Sunday is there for Christians; but so is Monday. Everybody can sing religious songs, but applying them in everyday life is a different matter entirely. Being a Christian is a twenty-four-seven challenge.
How nice to be able to put away the black suit on Sunday afternoon … and being able to be oneself again?!? Those who say amen in church on Sunday should remember on Monday and Tuesday what they affirmed on Sunday. Those who received the body and blood of Jesus on Sunday may certainly let everyone around them feel that in the week that follows. Those who call themselves Christian must also act like a Christian—the whole week, without exception.
A Christian is a missionary
“For out of the abundance of the heart the mouth speaks” (Matthew 12: 34). Before we can change what we say and do, our heart has the change—there where everything originates. The word and will of God creates good things in the hearts of people. Words become good deeds, the Christian becomes a benefactor and a messenger of the gospel—also in everyday life.
A Christian is hospitable
“Be hospitable to one another without grumbling” (1 Peter 4: 9). Let us be sincere, act out of love, and without calculation. Let us be unbiased and fair toward the neighbour, and sincere—also then when no one else sees it.
A Christian is conciliatory
“… not returning evil for evil or reviling for reviling” it says in 1 Peter 3: 9. That means not to lash back and get even. Otherwise the cycle of evil will never be broken. Jesus taught that we should be a source of blessing for others, in other words, be kind to them. Those who offend and hurt us are not to be excluded from this. The effort this takes in everyday life is much greater than the sweeping forgiveness we express in the Lord’s Prayer.

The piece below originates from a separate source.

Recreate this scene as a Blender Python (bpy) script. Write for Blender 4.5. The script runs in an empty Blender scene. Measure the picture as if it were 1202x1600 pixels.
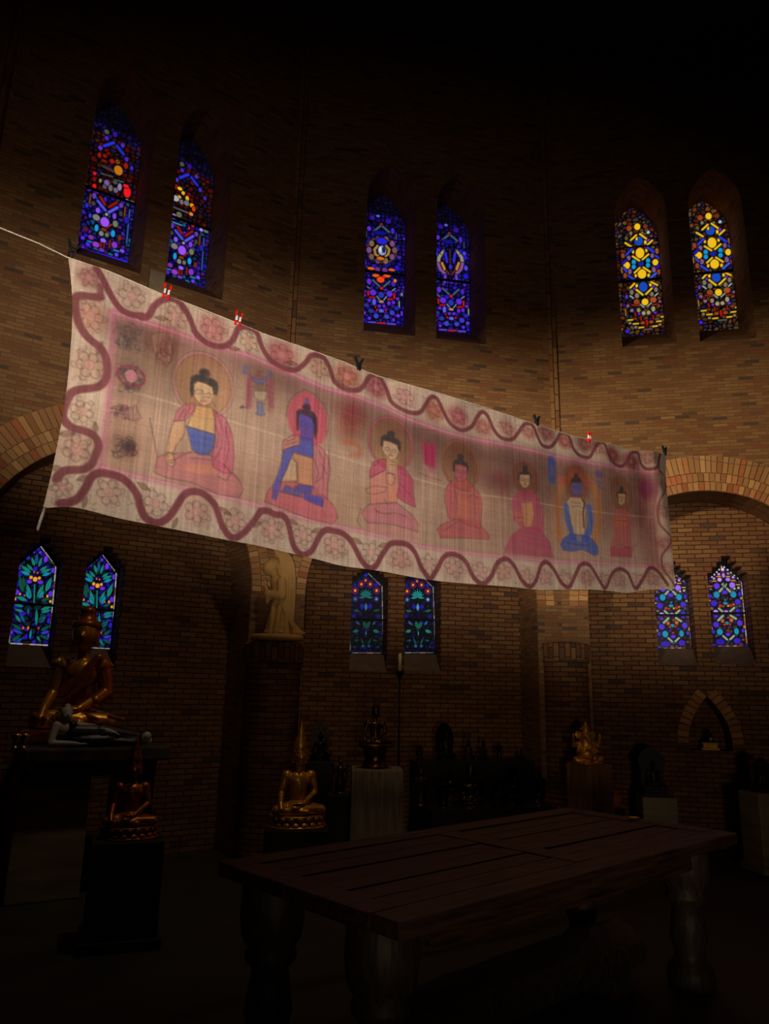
import bpy, bmesh, math, random
import numpy as np
from mathutils import Vector, Matrix
from mathutils.geometry import tessellate_polygon
random.seed(7); RNG = np.random.default_rng(7)
S = bpy.context.scene; COL = S.collection

# ------------------------------------------------------------------ camera
FPX = 1150.0; PITCH = math.radians(13.8); ROLL = math.radians(1.2); CAM = np.array([0, 0, 1.5])
_r = np.array([1, 0, 0.]); _f = np.array([0, math.cos(PITCH), math.sin(PITCH)]); _u = np.array([0, -math.sin(PITCH), math.cos(PITCH)])
CR = _r*math.cos(ROLL) + _u*math.sin(ROLL); CU = _u*math.cos(ROLL) - _r*math.sin(ROLL)
cd = bpy.data.cameras.new('camera'); cam = bpy.data.objects.new('camera', cd); COL.objects.link(cam)
cd.sensor_fit = 'AUTO'; cd.sensor_width = 36; cd.lens = FPX/1600*36; cd.clip_start = .05
cam.matrix_world = Matrix(((CR[0], CU[0], -_f[0], 0), (CR[1], CU[1], -_f[1], 0), (CR[2], CU[2], -_f[2], 1.5), (0, 0, 0, 1)))
S.camera = cam

def ray(px, py): return _f + CR*(px-601)/FPX - CU*(py-800)/FPX
def spot(px, py, Y):                       # world point seen at (px,py) at distance Y down the nave
    d = ray(px, py); return Vector(CAM + d*Y/d[1])
def hit(px, py, o, n):
    d = ray(px, py); return CAM + d*(((o-CAM)@n)/(d@n))

class Facet:                                # one straight bay of the many-sided drum
    def __init__(s, x, y, ang):
        a = math.radians(ang); s.ang = a; s.o = np.array([x, y, 0.])
        s.u = np.array([math.cos(a), math.sin(a), 0]); s.n = np.array([-math.sin(a), math.cos(a), 0])
        s.M = Matrix.Translation(Vector(s.o)) @ Matrix.Rotation(a, 4, 'Z')
    def uv(s, px, py, d=0.):
        h = hit(px, py, s.o+s.n*d, s.n); return np.array([(h-s.o)@s.u, h[2]])
    def p(s, u, v, d=0.): return Vector(s.o+s.u*u+s.n*d+np.array([0, 0, v]))
BAY = 3.0645
R_ = Facet(1.9425, 8.0, -11.5); M_ = Facet(-1.0656, 7.4153, 11.0); L_ = Facet(-3.6211, 5.7239, 33.5)
LL_ = Facet(-3.6211-BAY*math.cos(math.radians(56)), 5.7239-BAY*math.sin(math.radians(56)), 56.0)
_e = R_.p(BAY, 0); RR_ = Facet(_e.x, _e.y, -34.0)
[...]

A Christian is kind and loving
“You shall love the Lord your God with all your heart, with all your soul, with all your strength, and with all your mind, and your neighbour as yourself” (Luke 10: 27). This is an ambitious working programme that supports this year’s motto, “Victory with Christ”. These are words that rouse and confront us repeatedly with the most important of all commandments: to love our neighbour as ourselves. Who could claim that this is easy.
A Christian is helpful
“But whoever has this world’s goods, and sees his brother in need, and shuts up his heart from him, how does the love of God abide in him?” (1 John 3: 17). Your brother needs something? Those who love in a truly Christian way will feel this before he has to come and beg for help. A serving Christian will gladly give of his spiritual and natural goods and help the neighbour (Romans 13: 10).
The Sunday services in the month of September fall under the theme “Being a Christian in everyday life”, a nice follow-up to the services in August, which fell under the motto “Manifestation of faith”. Faith and the resulting Christian life that develops from this must be manifest. Everywhere. Without exception.
“Going to church does not make you a Christian any more than going to the garage makes you a car,” the philosopher and theologian Albert Schweitzer once said. Being a Christian is something for everyday life. There are no valid exceptions and excuses—it is not confined to a certain time or place, nor does it apply only to certain people or contexts. And that means changing the way we have lived our lives so far.